Pour this batter over the crust. Now if you want two completely separate layers of dulce de leche and goat cheese, bake this at 180 for about 40 minutes. I thought I did, but I also wanted the goat cheese layer to be more substantial than just that thin, barely cooked sour cream layer a lot of cheesecakes have. So I decided to cook it along with the dulce de leche layer so it would get browned. Turns out, my dulce de leche layer was not thick enough to stand up to a second layer and instead it sunk through, but made for a nice swirling of two layers.
So, mix the goat cheese, crème fraiche, and sugar to taste and pour over the dulce de leche batter, evenly over the whole top, out to the edges, so that you get a swirl effect throughout the whole cheesecake.

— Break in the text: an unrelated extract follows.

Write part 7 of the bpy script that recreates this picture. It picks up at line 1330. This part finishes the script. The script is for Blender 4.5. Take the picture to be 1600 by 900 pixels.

Bake at 180 for 40-45 minutes until it’s browned, or if you’ve already baked the dulce de leche layer, back for another 10 minutes or so.
Now, how would I make this layer better? I need to experiment more (hopefully it will lead to good things), but I’ve been thinking about adding some lime juice, perhaps even some zest because that would bring out the tartness of the goat cheese and if you have a very good, sweet, dulce de leche, I think it might achieve the flavor combination I was looking for. But as I said, I need to try this again and see if I can make it work. I’m dying for some good dulce de leche cheesecake, so next time, I will try with the sweetened condensed milk, at least two cans, probably three. And squirt some lime and maybe a bit of salt into the top/swirled layer. If anyone has any other suggestions, please let me know, and good luck to you. At least the pictures came out alright, not to mention that chocolate crust.

One last note: this cheesecake was in no way horrible, but it wasn’t great. It could have been, but was lacking in a few ways. It was still consumed in about 24 hours between two people, but it had no personality. It needs someone to give it some personality.